DATA EXCERPT:

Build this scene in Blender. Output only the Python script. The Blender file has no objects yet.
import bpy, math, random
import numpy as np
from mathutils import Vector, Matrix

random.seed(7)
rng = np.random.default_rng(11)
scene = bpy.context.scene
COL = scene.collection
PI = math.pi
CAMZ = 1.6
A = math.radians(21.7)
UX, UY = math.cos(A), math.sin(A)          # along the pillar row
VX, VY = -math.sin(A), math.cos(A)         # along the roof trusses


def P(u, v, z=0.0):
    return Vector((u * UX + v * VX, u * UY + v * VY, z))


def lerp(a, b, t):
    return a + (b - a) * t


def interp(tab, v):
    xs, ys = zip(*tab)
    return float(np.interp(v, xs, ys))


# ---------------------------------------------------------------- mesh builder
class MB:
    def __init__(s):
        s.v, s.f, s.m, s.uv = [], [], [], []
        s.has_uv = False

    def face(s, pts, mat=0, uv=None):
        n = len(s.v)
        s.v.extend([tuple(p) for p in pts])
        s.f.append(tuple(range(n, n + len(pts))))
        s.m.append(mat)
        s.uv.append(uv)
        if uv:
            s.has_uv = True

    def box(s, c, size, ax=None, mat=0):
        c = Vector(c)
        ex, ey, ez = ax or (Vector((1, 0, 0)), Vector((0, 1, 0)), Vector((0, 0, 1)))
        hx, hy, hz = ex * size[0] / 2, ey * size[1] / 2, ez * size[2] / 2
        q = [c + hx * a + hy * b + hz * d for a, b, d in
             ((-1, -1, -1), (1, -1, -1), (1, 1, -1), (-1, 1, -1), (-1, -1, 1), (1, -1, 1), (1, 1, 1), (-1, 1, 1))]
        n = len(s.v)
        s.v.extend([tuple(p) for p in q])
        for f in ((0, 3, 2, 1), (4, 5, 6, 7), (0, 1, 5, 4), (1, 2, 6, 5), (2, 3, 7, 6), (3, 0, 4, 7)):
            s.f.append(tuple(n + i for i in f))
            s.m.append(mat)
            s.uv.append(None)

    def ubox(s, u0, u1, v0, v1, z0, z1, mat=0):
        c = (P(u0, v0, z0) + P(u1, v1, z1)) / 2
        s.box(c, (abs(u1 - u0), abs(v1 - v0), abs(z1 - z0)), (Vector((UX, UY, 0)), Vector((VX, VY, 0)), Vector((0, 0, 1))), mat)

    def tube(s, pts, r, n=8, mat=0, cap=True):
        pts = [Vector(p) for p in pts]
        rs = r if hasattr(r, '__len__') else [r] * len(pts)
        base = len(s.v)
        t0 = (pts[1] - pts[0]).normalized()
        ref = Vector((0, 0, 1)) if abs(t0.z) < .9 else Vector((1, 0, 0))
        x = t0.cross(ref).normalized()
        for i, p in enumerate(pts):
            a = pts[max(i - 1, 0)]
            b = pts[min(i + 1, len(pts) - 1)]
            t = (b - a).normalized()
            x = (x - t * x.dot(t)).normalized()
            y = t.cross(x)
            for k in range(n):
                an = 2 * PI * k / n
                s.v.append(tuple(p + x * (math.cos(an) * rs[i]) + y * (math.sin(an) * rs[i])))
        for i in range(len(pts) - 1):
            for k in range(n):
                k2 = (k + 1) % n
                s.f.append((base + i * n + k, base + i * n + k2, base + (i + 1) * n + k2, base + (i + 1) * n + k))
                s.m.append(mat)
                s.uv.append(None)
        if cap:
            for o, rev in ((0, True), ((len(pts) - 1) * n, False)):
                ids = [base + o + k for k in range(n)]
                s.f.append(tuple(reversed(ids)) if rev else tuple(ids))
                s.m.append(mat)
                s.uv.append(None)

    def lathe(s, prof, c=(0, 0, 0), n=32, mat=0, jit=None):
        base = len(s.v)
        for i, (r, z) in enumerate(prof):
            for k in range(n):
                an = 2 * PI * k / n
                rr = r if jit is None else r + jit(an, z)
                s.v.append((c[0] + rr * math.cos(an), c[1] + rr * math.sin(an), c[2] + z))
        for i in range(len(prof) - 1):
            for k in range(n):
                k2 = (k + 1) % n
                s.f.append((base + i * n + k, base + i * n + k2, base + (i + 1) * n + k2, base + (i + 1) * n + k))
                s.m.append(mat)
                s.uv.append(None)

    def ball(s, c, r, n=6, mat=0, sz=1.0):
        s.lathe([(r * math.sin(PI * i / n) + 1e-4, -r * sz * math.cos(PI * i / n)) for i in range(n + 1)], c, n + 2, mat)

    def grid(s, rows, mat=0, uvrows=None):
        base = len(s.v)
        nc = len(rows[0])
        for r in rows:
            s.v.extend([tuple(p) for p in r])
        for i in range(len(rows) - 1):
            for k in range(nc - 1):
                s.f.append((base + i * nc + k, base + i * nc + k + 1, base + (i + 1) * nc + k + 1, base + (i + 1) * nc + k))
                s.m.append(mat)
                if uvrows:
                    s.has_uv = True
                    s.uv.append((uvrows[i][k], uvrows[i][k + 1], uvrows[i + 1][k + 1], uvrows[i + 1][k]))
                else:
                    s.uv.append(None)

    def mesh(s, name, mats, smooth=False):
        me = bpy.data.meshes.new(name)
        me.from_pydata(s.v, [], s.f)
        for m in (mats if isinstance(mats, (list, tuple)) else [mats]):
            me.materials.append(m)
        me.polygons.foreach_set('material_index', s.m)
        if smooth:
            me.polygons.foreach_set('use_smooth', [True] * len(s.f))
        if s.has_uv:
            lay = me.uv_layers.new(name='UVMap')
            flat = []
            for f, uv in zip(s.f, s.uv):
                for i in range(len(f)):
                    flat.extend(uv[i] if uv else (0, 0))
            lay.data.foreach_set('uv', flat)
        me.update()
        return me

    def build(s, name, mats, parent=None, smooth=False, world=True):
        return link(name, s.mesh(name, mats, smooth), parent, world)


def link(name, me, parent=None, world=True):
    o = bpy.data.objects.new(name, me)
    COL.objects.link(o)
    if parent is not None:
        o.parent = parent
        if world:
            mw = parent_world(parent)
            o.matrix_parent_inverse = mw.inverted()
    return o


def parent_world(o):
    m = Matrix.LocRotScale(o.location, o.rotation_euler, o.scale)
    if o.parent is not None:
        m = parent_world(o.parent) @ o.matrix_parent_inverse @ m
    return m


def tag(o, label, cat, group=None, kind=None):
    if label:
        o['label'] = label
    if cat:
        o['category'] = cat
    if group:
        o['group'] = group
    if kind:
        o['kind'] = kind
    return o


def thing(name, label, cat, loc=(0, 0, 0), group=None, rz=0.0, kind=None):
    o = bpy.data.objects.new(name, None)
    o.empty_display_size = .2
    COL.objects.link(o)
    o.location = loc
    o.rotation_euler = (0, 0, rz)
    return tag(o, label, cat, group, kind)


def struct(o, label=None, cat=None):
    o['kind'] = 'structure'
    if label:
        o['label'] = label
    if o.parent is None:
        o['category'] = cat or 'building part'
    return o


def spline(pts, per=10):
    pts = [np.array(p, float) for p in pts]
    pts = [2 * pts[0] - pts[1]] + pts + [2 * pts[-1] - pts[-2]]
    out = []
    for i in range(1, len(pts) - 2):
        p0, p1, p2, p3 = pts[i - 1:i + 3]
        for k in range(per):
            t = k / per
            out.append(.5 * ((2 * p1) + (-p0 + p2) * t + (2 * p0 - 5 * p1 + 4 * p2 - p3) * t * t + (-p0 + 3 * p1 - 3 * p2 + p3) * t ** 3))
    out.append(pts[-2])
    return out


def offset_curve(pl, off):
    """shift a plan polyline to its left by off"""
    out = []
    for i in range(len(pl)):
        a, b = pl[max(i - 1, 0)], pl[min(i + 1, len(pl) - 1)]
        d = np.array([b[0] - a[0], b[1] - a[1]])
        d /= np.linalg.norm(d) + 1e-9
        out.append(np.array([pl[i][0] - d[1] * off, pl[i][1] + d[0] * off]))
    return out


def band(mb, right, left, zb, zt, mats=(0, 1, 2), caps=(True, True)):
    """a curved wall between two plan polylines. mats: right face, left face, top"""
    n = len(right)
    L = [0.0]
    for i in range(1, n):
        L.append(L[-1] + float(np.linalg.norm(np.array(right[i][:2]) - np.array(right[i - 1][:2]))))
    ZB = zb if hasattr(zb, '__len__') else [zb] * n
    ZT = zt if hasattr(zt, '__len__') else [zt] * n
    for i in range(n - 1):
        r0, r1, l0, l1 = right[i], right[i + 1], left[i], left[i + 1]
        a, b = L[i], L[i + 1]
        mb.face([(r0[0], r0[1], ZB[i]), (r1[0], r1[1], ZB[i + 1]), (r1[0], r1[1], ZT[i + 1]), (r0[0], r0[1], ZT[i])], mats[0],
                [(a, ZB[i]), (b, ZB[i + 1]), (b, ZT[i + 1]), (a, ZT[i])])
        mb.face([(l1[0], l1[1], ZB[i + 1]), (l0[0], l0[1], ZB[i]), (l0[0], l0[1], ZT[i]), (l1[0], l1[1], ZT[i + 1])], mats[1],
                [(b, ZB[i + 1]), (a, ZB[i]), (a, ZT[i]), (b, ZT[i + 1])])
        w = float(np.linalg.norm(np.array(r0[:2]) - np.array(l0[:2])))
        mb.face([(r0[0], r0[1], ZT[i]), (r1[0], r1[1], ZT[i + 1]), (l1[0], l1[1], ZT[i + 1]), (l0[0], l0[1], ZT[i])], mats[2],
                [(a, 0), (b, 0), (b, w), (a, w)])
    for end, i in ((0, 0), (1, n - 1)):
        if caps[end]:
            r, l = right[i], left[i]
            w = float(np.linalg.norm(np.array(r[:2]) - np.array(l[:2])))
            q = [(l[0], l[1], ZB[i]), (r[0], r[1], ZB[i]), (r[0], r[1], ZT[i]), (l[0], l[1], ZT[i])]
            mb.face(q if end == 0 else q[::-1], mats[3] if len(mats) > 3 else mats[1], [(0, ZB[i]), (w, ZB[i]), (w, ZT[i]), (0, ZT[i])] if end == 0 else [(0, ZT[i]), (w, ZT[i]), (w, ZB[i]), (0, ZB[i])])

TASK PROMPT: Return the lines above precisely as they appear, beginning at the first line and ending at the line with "VX, VY = -math.sin(A), math.cos(A)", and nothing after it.

FINISHED ANSWER:
Build this scene in Blender. Output only the Python script. The Blender file has no objects yet.
import bpy, math, random
import numpy as np
from mathutils import Vector, Matrix

random.seed(7)
rng = np.random.default_rng(11)
scene = bpy.context.scene
COL = scene.collection
PI = math.pi
CAMZ = 1.6
A = math.radians(21.7)
UX, UY = math.cos(A), math.sin(A)          # along the pillar row
VX, VY = -math.sin(A), math.cos(A)         # along the roof trusses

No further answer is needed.